▶ [DATA FOR THIS TASK]:
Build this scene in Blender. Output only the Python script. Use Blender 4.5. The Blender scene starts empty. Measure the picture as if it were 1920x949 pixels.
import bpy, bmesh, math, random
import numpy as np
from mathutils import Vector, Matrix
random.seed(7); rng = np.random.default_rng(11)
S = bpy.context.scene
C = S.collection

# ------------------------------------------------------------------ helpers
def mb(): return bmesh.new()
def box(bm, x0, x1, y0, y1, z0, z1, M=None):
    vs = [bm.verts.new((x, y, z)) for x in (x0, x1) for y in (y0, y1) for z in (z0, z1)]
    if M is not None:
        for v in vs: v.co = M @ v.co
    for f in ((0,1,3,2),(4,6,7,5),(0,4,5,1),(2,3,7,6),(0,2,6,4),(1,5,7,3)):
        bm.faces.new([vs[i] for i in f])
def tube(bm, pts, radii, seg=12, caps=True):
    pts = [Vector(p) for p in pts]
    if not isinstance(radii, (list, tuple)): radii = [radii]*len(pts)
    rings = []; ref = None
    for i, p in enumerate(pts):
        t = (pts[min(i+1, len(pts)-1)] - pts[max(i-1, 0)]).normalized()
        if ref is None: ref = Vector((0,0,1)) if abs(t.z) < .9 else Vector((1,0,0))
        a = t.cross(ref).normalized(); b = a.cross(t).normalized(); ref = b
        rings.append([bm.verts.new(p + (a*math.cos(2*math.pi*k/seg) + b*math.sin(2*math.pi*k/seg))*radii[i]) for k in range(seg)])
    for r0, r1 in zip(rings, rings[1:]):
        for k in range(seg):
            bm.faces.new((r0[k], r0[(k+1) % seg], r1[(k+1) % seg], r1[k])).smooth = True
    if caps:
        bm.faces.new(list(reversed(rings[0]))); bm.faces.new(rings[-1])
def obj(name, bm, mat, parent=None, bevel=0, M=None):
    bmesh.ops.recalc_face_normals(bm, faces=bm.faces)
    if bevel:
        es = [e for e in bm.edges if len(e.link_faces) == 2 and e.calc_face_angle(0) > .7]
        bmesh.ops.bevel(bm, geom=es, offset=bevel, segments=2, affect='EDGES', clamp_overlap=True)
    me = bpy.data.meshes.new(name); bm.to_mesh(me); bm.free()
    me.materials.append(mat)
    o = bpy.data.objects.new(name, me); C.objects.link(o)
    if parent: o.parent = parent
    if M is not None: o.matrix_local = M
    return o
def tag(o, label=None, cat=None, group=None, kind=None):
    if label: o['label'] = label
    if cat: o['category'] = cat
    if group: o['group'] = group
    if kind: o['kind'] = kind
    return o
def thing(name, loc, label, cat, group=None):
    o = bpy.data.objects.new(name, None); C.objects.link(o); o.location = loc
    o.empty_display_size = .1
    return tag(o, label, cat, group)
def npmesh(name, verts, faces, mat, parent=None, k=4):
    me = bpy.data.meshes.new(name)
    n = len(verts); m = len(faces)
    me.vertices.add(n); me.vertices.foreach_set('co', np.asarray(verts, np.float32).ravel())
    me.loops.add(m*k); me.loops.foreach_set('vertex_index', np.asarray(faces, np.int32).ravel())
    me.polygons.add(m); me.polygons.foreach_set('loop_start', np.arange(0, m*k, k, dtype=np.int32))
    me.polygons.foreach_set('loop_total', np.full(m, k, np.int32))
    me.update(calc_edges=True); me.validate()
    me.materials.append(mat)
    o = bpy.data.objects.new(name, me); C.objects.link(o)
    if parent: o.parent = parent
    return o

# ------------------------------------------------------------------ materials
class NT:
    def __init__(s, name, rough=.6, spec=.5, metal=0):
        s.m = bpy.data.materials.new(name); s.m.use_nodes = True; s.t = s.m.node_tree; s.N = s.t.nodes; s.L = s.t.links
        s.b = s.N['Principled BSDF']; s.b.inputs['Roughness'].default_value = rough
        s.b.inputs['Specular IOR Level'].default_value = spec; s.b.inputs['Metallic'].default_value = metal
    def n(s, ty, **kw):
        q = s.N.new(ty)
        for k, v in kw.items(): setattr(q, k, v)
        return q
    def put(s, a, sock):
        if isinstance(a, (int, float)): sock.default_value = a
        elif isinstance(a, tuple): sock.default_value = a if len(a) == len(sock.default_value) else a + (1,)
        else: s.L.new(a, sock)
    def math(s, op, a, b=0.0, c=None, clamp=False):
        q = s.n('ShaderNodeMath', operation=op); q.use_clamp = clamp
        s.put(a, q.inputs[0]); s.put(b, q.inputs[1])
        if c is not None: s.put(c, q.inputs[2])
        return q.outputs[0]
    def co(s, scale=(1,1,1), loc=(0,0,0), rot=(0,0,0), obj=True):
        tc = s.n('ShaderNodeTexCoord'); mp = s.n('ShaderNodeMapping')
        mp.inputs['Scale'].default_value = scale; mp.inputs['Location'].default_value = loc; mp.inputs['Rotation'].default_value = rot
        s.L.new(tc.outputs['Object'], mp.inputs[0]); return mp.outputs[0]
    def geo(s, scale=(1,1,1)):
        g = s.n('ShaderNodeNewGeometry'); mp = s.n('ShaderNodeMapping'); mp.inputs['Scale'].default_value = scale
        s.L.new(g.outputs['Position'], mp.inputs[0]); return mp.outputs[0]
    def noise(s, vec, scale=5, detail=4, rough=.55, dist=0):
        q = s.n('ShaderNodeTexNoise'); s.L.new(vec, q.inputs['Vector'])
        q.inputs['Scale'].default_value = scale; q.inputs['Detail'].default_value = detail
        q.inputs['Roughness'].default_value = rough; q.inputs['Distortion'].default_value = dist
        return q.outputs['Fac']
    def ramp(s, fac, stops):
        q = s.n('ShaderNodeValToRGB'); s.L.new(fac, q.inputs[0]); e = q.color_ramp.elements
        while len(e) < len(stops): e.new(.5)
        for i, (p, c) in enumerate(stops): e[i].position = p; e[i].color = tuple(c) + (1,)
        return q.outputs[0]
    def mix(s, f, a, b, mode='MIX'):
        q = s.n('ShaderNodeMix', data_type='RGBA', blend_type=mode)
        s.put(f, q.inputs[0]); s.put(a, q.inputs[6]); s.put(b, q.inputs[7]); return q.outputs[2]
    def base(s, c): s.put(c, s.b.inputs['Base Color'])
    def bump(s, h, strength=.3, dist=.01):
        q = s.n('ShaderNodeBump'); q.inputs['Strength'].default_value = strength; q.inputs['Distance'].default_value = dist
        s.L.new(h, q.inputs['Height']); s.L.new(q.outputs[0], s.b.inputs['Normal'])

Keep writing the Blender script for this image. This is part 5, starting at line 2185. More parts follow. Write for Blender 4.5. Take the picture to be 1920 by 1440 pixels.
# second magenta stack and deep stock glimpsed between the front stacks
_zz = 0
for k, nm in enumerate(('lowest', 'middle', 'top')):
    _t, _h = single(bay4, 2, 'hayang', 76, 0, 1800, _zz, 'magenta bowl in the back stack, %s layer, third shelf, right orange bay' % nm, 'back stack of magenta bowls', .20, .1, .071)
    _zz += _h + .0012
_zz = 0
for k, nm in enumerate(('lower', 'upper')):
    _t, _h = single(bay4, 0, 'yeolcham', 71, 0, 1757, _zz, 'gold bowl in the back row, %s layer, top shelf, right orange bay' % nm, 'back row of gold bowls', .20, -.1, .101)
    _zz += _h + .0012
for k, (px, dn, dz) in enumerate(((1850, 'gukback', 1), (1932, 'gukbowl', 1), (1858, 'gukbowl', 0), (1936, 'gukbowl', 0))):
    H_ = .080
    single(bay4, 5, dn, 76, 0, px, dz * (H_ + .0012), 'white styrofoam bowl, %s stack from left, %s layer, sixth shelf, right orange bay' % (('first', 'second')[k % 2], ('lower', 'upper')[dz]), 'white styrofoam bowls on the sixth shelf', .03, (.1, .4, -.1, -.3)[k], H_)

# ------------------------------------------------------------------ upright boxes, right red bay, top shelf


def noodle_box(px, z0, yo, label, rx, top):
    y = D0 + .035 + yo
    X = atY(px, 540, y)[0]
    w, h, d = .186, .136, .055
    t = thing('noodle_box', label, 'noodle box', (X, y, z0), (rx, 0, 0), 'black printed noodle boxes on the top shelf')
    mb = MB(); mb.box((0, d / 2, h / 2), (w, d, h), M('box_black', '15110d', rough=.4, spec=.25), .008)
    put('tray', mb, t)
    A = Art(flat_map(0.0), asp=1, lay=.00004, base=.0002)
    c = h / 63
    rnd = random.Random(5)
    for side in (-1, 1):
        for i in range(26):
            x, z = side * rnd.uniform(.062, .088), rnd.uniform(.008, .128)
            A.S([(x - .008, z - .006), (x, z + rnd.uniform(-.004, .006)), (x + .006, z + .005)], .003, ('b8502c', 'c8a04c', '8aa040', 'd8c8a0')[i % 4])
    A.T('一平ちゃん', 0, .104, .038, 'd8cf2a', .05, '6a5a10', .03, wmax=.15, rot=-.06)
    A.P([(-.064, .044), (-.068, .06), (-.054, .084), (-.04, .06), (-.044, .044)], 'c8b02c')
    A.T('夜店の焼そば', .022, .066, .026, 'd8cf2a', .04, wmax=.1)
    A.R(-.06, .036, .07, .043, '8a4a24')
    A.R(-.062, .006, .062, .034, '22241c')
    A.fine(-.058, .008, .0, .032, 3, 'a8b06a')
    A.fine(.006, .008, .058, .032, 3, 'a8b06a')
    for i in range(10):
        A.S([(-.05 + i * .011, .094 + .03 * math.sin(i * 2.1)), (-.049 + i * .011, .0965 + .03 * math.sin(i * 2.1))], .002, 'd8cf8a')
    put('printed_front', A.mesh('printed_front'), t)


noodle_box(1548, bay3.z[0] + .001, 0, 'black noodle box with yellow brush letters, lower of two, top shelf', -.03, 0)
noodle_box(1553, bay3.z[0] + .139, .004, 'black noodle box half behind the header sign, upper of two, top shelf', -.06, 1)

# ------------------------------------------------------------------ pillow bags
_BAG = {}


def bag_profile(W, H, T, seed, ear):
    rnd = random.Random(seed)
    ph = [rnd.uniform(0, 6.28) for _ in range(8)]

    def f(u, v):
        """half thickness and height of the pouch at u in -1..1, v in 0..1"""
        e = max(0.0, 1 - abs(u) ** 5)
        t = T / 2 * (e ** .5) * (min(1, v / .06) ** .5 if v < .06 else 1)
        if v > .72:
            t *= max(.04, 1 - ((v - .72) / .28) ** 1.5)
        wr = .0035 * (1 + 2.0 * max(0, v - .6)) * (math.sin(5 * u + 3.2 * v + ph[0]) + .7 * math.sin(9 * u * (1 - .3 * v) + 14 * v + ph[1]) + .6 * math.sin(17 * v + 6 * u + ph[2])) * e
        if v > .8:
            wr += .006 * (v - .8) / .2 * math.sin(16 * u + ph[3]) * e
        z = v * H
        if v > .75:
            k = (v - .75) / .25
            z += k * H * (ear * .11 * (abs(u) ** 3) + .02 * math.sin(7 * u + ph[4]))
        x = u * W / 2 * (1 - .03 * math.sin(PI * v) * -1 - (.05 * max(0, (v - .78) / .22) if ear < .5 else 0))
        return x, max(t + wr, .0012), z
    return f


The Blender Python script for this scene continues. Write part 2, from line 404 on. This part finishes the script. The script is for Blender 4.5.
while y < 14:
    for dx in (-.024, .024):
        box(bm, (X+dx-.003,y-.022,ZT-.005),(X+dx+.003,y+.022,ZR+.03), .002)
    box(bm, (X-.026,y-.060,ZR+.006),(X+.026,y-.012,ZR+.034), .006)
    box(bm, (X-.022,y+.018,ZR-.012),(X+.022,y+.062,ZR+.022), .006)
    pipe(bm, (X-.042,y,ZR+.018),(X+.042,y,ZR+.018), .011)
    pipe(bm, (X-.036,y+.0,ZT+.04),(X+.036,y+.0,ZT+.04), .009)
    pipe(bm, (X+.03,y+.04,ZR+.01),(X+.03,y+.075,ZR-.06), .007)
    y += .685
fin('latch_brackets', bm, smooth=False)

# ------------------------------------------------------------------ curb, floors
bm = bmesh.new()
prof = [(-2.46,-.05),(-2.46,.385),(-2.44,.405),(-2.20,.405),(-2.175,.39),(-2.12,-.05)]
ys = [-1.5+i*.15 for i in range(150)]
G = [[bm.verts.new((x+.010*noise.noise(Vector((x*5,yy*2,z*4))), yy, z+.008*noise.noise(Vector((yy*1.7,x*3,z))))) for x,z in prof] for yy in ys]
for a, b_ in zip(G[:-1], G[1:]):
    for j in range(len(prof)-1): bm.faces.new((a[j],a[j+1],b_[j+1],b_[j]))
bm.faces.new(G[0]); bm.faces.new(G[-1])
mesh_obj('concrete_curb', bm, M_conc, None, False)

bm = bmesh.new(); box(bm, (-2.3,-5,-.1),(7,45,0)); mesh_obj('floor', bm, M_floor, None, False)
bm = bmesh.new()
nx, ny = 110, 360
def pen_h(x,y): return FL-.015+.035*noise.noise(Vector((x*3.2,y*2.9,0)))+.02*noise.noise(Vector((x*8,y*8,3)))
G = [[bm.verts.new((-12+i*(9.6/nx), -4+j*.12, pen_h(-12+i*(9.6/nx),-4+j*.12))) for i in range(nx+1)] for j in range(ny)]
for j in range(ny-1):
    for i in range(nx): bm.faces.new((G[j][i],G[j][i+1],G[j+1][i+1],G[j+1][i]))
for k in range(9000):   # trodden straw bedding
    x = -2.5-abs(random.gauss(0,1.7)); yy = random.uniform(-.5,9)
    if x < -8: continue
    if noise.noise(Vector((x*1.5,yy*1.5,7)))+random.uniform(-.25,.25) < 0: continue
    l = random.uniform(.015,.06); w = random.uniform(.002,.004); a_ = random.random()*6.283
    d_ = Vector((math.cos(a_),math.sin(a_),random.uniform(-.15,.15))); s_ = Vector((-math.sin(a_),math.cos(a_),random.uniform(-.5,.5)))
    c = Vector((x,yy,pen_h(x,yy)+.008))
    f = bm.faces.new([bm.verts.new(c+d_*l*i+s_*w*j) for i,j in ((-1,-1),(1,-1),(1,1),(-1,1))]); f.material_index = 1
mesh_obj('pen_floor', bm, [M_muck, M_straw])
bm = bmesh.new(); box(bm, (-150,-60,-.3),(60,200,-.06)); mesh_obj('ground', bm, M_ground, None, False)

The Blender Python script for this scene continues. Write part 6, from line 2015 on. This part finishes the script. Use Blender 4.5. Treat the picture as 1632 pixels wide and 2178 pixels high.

▶ [WHAT THE TASK ASKS]: Reproduce word for word the lines of the records above, beginning at the first and ending with the line where "C = S.collection" appears, and nothing past it.

▶ [TASK ANSWER]:
Build this scene in Blender. Output only the Python script. Use Blender 4.5. The Blender scene starts empty. Measure the picture as if it were 1920x949 pixels.
import bpy, bmesh, math, random
import numpy as np
from mathutils import Vector, Matrix
random.seed(7); rng = np.random.default_rng(11)
S = bpy.context.scene
C = S.collection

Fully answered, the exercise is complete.